紙面のハザードマップは各市町村において配布されています。お住まいの市町村の窓口へ問い合わせてください。
なお、こちらのハザードマップポータルサイトでも住所を入力するだけで手軽に検索でき確認できます。
ハザードマップの内容
各市町村ごとに作成されているので、ハザードマップのほとんどが市町村ごとの全体地図になっています。両面の1ページ構成になっている場合が多く、広げると、地域の地図が広がり、その中に被害予想や避難経路などが記されています。多くの色を使い分けて、被害状況を示すことによって、一目で自分が住んでいる地域の被害予測などが分かるようになっています。
種類があります
ハザードマップには6種類あります。
洪水・内水・高潮・津波・土砂災害・火山。自分が住む地域にはどの災害が起きる可能性があるのか確認しておきましう。
ハザードマップはどうやって見たらいいの?
ハザードマップを見慣れてないので、どのように確認すれば良いのか分からないという方も中にはいるのではないでしょうか。
ここで簡単ではありますが、ハザードマップの見方を一緒に確認していきましょう!
以下は、大阪府大阪市北区の水害のハザードマップです。
淀川の氾濫、内水氾濫による浸水と南海トラフ巨大地震による津波浸水が想定されています。なお、内水氾濫とは市街地内を流れる側溝や排水路、下水道などから水が溢れる水害を、「内水(または、内水はん濫)」と呼びます。
・浸水の深さは色分けされていて、多くの自治体で濃い色ほど水深が深いことを表しています。
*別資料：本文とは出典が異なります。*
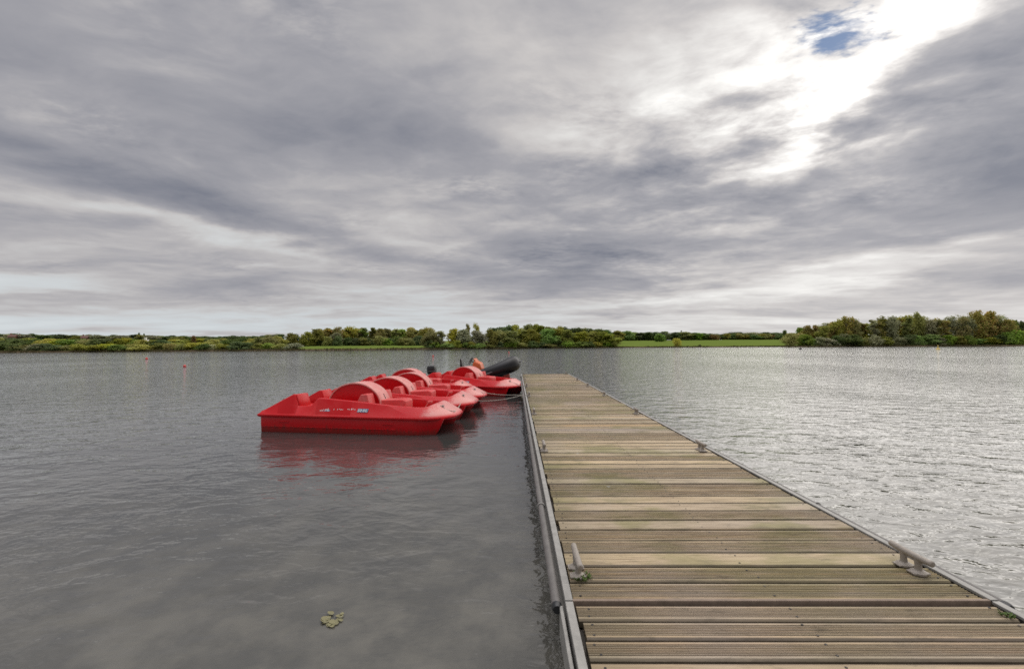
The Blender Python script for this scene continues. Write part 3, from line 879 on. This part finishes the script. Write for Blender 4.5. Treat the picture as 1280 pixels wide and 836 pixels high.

・高さはメートル表示になっていますが、高さの想像がすぐに確認できるように、建物の階数を例えとして描かれています。0.5mでは床下浸水(大人の膝下)程度、1.0m未満までいくと床上浸水(大人の腰)程度としています。
安全に避難するための鉄則
・いざというときに安全に避難できるよう、安全な避難場所(災害時避難所等)や避難経路を普段から確認しておきましょう。
・安全に避難するためには、正確な災害情報(テレビ・ラジオ・SNS・市町村からのアナウンス等)や警戒レベルを把握しておきましょう。
・防災グッズを用意しましょう。3日分を必要最低限として、大規模な災害によって復旧が長引く事態も想定して、余裕をもって1週間分の防災グッズを確保しておくと安心ですね。
以下は、大阪府大阪市の非常持ち出し品チェックリストです。日本赤十字社や多くの自治体がホームページなどで確認できます。お住まいの市のホームページにも掲載されているかと思いますので、ぜひ、参考にして備蓄しておきましょう。
なお、様々なメーカーから、防災セットが販売されています。何を用意したらいいか分からない時は防災セットを購入することをオススメします。
まとめ
ハザードマップは安全に避難する上での予測地図です。あくまでも、地形的に見て、ここは被害が起きるのではないか?という目安のすぎません。場合によっては想定以上の災害が発生するケースもあります。
災害が多い日本では、絶対安全という地域はないように思います。さらに、気候変動もさらに進み、災害に関するリスクは高まる一方です。ハザードマップを防災対策の1つとして参考にしつつ、居住地の災害リスクを知っておくことはとても重要なことではないでしょうか。
ぜひ、今一度、自分が住んでいる地域のハザードマップを広げて確認しておきましょう。